Option 1: amending the claims of the application CY so that the application CY possess novelty over the application CX
Option 1 is applicable only when the application X contains few disclosures involving the invention B. If the application X discloses details of the invention B, it will be less possible to bring novelty to the application CY by amending the claims of the application X; that is, Option 1 could be ineffective.
Option 2: where Option 1 is not applicable, which is when the application X discloses details of the invention B, and it comes to a period when a divisional application can be filed based on the application CX or amendments can be made to the application CX on the applicant’s own initiative, the applicant may file a divisional application DX based on the application CX or file a request of amendment to the application CX on the applicant’s own initiative to protect the invention B.
It should be noted that no matter the applicant files a divisional application or takes the initiative to amend the application document, the examiner will perform a strict review on the amendments to make sure that the amendments do not go beyond the scope. Therefore, the result of Option 2 may not be good.

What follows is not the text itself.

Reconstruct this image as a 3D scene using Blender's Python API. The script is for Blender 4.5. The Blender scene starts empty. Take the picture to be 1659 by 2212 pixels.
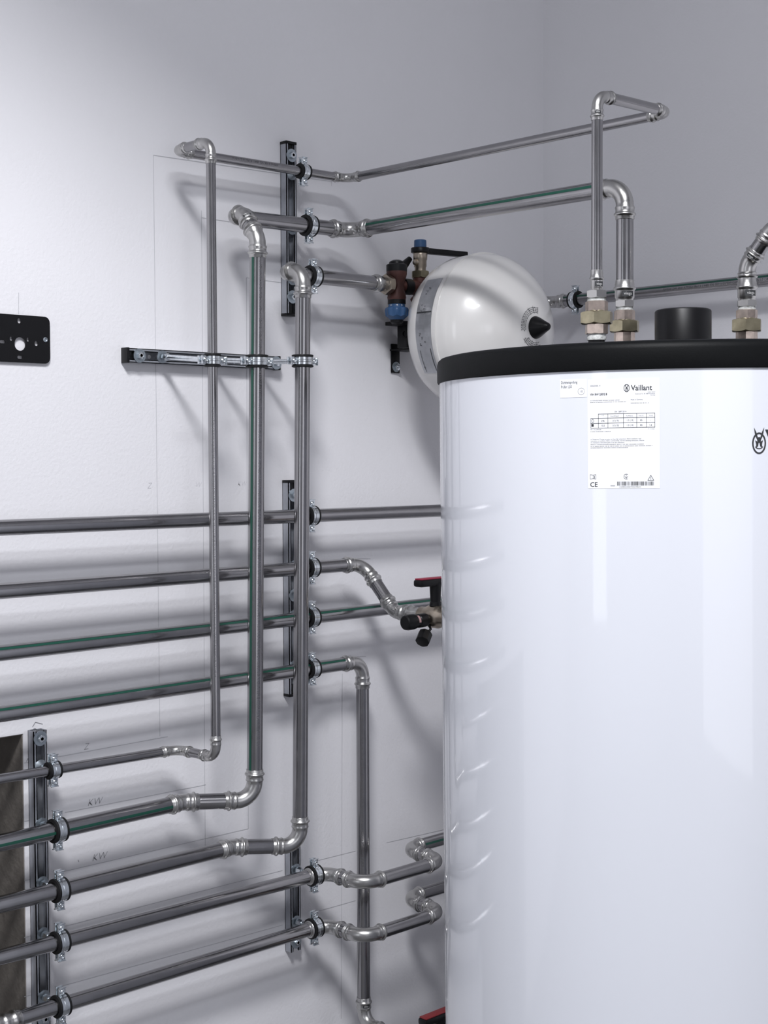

Therefore, there may be a problem in the practice which neither of Option 1 and Option 2 can cope with, for example:
Assuming that application X discloses a subordinate concept of the invention B and that the application Y intends to protect a superordinate concept of the invention B, in this case, Option 1 cannot be employed, which is to amend the claims of the application CY to bring novelty to the application; nor can Option 2 be applied, which is to have the superordinate concept of the invention B to be granted a patent right in the application CX or the divisional application DX thereof (due to the problem of amendments going beyond the scope). Eventually, the application could only abandon the invention B or obtain a patent right of the subordinate concept of the invention B, which is obviously disadvantageous for the applicant. Therefore, it is recommended that the applicant takes prevention measures described in the preceding paragraphs to avoid self-collision.